Chicago could be the "second" city in a new way: It may become the second major burg to institute congestion pricing — if transit advocates get their way.
Just six weeks after Chicago Mayor Lori Lightfoot was inaugurated, Illinois transportation and public policy experts sent a letter last week urging the new administration to impose surcharges on Chicago roadways to reduce congestion, curb car emissions, and raise revenue for the city.
"Transportation is now the number one cause of emissions in our nation, as well as in Illinois where more than half of carbon emissions from transportation come from the Chicago area,” stated the letter, composed by the Active Transportation Alliance, the Metropolitan Planning Council, the Center for Neighborhood Technology, the Shared Mobility Center, and other institutions.
The groups encouraged Mayor Lightfoot to adopt a program that accounts for all types of vehicles including trucks, buses and ride share vehicles, while setting different rates depending on when and where they're on the road.
For instance, motorists making trips by themselves in parts of Chicago where there's ample transit would pay a higher rush hour fee than drivers who carpool with others in places where there aren't as many transit options. And those in low-income neighborhoods could be exempted or have a significantly lower fee.
Lightfoot's transition team has been open to new ways of raising revenue for transportation such as congestion pricing and a new surcharge for taxis entering the Loop, which is what Windy City locals call the area encircled by multiple elevated subway lines in Chicago's downtown business district. Her office said it would reach out to neighborhood groups, community leaders, and transit experts for an equitable solution.
“Mayor Lightfoot is committed to building a comprehensive and reliable transportation system that alleviates congestion, equitably serves Chicago’s residents and moves our city forward,” according to a statement sent to the Chicago Tribune.
The letter also urged the mayor to change the ride-share tax in order to encourage passengers to take more pooled trips and to set aside any revenue raised from those fees to enhancing public transit and bike infrastructure. Chicago has a 72-cent-per-ride fee for ride shares which goes to the Chicago Transit Authority.

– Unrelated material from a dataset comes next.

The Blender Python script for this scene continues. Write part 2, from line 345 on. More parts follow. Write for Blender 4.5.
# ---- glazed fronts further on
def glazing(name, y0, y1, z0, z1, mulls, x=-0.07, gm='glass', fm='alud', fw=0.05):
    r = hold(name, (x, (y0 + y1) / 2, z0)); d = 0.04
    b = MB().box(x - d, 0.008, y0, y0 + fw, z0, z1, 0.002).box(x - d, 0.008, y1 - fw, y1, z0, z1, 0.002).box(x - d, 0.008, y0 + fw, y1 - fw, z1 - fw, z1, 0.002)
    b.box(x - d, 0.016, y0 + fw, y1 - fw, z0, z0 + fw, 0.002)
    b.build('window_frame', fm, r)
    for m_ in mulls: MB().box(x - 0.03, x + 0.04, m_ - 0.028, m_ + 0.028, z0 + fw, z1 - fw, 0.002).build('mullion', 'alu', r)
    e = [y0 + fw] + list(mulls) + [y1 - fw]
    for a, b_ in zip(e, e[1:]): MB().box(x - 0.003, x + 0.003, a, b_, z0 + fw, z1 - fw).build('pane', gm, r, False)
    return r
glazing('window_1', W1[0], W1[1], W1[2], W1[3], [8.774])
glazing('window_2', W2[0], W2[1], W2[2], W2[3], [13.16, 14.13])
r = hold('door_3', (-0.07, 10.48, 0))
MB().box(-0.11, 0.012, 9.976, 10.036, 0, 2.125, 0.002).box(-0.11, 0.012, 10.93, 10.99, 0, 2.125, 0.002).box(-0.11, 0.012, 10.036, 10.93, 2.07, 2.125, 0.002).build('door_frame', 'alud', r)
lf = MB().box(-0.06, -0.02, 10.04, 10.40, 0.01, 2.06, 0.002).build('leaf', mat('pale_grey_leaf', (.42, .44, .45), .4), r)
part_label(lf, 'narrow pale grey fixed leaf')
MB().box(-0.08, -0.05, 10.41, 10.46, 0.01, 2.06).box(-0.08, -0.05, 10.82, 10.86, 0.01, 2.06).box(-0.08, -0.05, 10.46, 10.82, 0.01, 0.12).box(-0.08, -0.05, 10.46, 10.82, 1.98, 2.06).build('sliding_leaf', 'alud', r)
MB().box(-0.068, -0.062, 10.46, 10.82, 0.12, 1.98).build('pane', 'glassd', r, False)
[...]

But the letter did not offer a range of fees for drivers or spell out how and where a congestion pricing system would eventually be installed. Transit experts suggested the Lightfoot administration further examine the idea.
Any congestion plan in Chicago would be enormously complicated.
Advocates in New York spent more than a decade wrangling state lawmakers and three gubernatorial administrations to approve a plan to toll vehicles entering Manhattan below Central Park — but it finally passed in this session and will go into effect on Jan. 1, 2021.
Chicago will need to decide whether the primary goal of the plan is to raise revenue or to reduce traffic — and then where to install the toll barriers it so that congestion pricing achieves its maximum intended effect, experts say. Almost half of Chicago's ride-share rides took place in the city's wealthy neighborhoods including the Loop, Lakeview, West Town and parts of the North Side, according to a Tribune analysis.
"It would probably be easier if you confined it to the Loop because there’s still limited types of entry and exits," Northern Illinois University professor Michael Peddle told WBEZ. "Whether you want to exempt people who live in the Loop, or people who live in the city of Chicago, that’s another issue. Do you want to tax or put a congestion fee on delivery trucks? What do you want to do about public transit fares?"